AR is a natural fit for interiors, because shoppers have always used drawings and 2D renderings to understand spatial fit. In grocery, AR has no real customer problem to solve. There’s no driving need – or feasible use case – for people to see their digital groceries in the pantry before buying.

Feasible for Today and Tomorrow

The digital shifts taking hold in grocery have a clear relationship to convenience. ‘Click & collect’ grocery pickup is growing in popularity, and recurring online purchase bundles – or ‘rundles’ – are poised for a big 2019 (according to tech expert Scott Galloway, who spoke at NRF).

As retailers explore things like click & collect, they have to put feasibility front and center. The value for shoppers is clear, but how adaptable is staff to the change? How easily can the solution integrate into existing stores?

Feasibility also demands consumer insights. Retailers have to know their shoppers well to discern what they’ll respond to, and to deliver consistent experiences they’ll adopt, use, or enjoy.

Integrating physical and digital shelves makes that possible. Hershey, for example, collects information at 54 different touchpoints (offline and digital) of the consumer journey – helping to understand each shopper's mission and meet them in a consistent, personalized way, regardless of channel.

Conquering that kind of scale takes time and testing. Reaching future-readiness often means starting small and then growing the scope of transformation based on wins and learnings over time.

When retailers take a platform-based approach, those learnings drive viable business growth, too.

Viable for the Business' Future 

Platform models build on a retailer’s existing offerings while creating network-effect benefits that enhance experience and trust. They enable ongoing prototyping and iteration, which (over time) helps retailers weave in new revenue streams or reimagine business lines.
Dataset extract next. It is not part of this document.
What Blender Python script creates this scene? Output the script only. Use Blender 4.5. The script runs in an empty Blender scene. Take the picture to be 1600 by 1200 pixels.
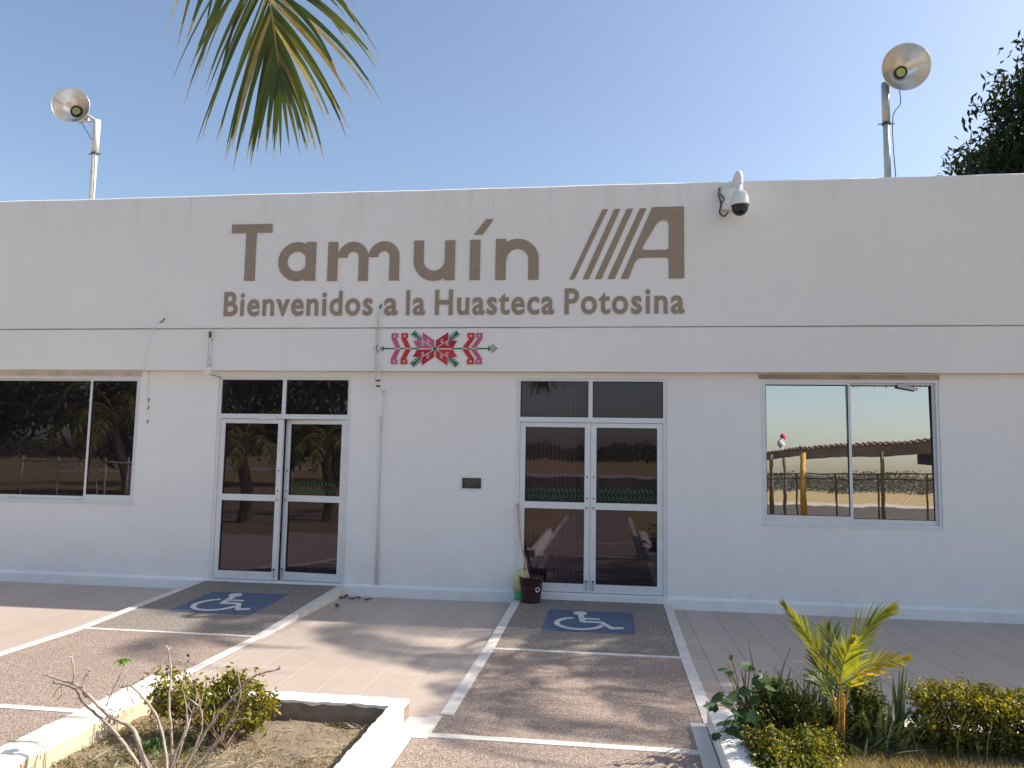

Some platform models use digital technology as a foundation for new opportunities. At NRF, IBM’s Bridget van Kralingen discussed how blockchain technologies for supply chain support business models driven by transparency, provenance or safety — such as ethical diamond mining for jewelry production.

Other models reimagine physical spaces into platforms for new consumer purchase paths. An example is Casino, a French grocer whose approximately 9,000 stores all offer distinct experiences by floor: Each store has traditional grocery on the lowest floor, a terrace bar/restaurant the next floor up and a coworking space on the top floor.

Casino manages a symphony of technologies to make the model work, and the economics are much different than traditional grocery. Many shoppers spend hours upstairs coworking, then grab dinner to-go at the end of the day. But, every Casino store is profitable because experience is at the center of everything they do.

“We offer a completely new experience,” said Cyril Bourgois Chief Strategy, Digital & Innovation Officer of Groupe Casino at NRF. “If we want to keep customers coming to our stores, we have to provide a better experience than they can get online.”